What you will do: Will you give the material below again, every line exactly as it is?

Given information:
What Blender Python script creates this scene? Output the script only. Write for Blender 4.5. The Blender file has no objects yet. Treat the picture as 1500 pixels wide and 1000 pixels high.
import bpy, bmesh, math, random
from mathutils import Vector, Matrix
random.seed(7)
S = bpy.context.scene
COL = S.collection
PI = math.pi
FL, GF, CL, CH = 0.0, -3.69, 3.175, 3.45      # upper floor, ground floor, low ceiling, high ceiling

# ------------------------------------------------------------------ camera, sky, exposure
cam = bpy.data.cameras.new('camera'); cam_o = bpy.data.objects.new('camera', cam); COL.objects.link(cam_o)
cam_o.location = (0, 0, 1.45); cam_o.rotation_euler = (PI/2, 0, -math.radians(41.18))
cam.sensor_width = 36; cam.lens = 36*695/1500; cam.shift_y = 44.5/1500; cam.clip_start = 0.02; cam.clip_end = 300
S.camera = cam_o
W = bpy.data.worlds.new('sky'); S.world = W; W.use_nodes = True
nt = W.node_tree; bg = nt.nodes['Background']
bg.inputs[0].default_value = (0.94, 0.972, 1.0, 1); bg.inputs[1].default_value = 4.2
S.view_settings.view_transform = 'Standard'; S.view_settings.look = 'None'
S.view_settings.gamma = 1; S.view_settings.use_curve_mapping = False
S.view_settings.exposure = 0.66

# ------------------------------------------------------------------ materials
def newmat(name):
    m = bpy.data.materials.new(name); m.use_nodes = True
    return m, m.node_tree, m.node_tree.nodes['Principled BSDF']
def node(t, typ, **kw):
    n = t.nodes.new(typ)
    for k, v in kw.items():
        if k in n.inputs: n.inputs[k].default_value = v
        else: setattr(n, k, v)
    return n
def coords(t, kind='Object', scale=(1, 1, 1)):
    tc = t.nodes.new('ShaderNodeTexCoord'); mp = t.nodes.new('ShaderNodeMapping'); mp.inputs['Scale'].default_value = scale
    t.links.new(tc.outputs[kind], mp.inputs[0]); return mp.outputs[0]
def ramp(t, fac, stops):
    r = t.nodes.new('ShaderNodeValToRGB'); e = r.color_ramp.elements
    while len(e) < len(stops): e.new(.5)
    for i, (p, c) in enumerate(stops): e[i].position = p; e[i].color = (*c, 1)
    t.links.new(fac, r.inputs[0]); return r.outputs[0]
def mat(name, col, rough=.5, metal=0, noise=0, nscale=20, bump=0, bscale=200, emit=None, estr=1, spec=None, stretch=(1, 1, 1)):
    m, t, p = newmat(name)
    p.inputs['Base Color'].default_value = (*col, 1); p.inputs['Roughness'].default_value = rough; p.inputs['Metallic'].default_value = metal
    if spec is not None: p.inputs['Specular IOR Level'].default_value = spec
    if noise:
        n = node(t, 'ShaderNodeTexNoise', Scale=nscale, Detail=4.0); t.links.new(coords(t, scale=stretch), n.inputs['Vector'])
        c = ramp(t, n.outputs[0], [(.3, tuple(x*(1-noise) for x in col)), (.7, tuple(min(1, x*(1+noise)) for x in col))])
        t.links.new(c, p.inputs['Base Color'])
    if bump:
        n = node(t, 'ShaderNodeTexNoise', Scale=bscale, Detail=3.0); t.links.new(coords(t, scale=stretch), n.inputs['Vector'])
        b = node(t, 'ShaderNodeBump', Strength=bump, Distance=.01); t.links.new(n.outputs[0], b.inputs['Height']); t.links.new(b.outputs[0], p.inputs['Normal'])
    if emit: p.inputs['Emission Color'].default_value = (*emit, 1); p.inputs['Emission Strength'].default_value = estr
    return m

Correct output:
What Blender Python script creates this scene? Output the script only. Write for Blender 4.5. The Blender file has no objects yet. Treat the picture as 1500 pixels wide and 1000 pixels high.
import bpy, bmesh, math, random
from mathutils import Vector, Matrix
random.seed(7)
S = bpy.context.scene
COL = S.collection
PI = math.pi
FL, GF, CL, CH = 0.0, -3.69, 3.175, 3.45      # upper floor, ground floor, low ceiling, high ceiling

# ------------------------------------------------------------------ camera, sky, exposure
cam = bpy.data.cameras.new('camera'); cam_o = bpy.data.objects.new('camera', cam); COL.objects.link(cam_o)
cam_o.location = (0, 0, 1.45); cam_o.rotation_euler = (PI/2, 0, -math.radians(41.18))
cam.sensor_width = 36; cam.lens = 36*695/1500; cam.shift_y = 44.5/1500; cam.clip_start = 0.02; cam.clip_end = 300
S.camera = cam_o
W = bpy.data.worlds.new('sky'); S.world = W; W.use_nodes = True
nt = W.node_tree; bg = nt.nodes['Background']
bg.inputs[0].default_value = (0.94, 0.972, 1.0, 1); bg.inputs[1].default_value = 4.2
S.view_settings.view_transform = 'Standard'; S.view_settings.look = 'None'
S.view_settings.gamma = 1; S.view_settings.use_curve_mapping = False
S.view_settings.exposure = 0.66

# ------------------------------------------------------------------ materials
def newmat(name):
    m = bpy.data.materials.new(name); m.use_nodes = True
    return m, m.node_tree, m.node_tree.nodes['Principled BSDF']
def node(t, typ, **kw):
    n = t.nodes.new(typ)
    for k, v in kw.items():
        if k in n.inputs: n.inputs[k].default_value = v
        else: setattr(n, k, v)
    return n
def coords(t, kind='Object', scale=(1, 1, 1)):
    tc = t.nodes.new('ShaderNodeTexCoord'); mp = t.nodes.new('ShaderNodeMapping'); mp.inputs['Scale'].default_value = scale
    t.links.new(tc.outputs[kind], mp.inputs[0]); return mp.outputs[0]
def ramp(t, fac, stops):
    r = t.nodes.new('ShaderNodeValToRGB'); e = r.color_ramp.elements
    while len(e) < len(stops): e.new(.5)
    for i, (p, c) in enumerate(stops): e[i].position = p; e[i].color = (*c, 1)
    t.links.new(fac, r.inputs[0]); return r.outputs[0]
def mat(name, col, rough=.5, metal=0, noise=0, nscale=20, bump=0, bscale=200, emit=None, estr=1, spec=None, stretch=(1, 1, 1)):
    m, t, p = newmat(name)
    p.inputs['Base Color'].default_value = (*col, 1); p.inputs['Roughness'].default_value = rough; p.inputs['Metallic'].default_value = metal
    if spec is not None: p.inputs['Specular IOR Level'].default_value = spec
    if noise:
        n = node(t, 'ShaderNodeTexNoise', Scale=nscale, Detail=4.0); t.links.new(coords(t, scale=stretch), n.inputs['Vector'])
        c = ramp(t, n.outputs[0], [(.3, tuple(x*(1-noise) for x in col)), (.7, tuple(min(1, x*(1+noise)) for x in col))])
        t.links.new(c, p.inputs['Base Color'])
    if bump:
        n = node(t, 'ShaderNodeTexNoise', Scale=bscale, Detail=3.0); t.links.new(coords(t, scale=stretch), n.inputs['Vector'])
        b = node(t, 'ShaderNodeBump', Strength=bump, Distance=.01); t.links.new(n.outputs[0], b.inputs['Height']); t.links.new(b.outputs[0], p.inputs['Normal'])
    if emit: p.inputs['Emission Color'].default_value = (*emit, 1); p.inputs['Emission Strength'].default_value = estr
    return m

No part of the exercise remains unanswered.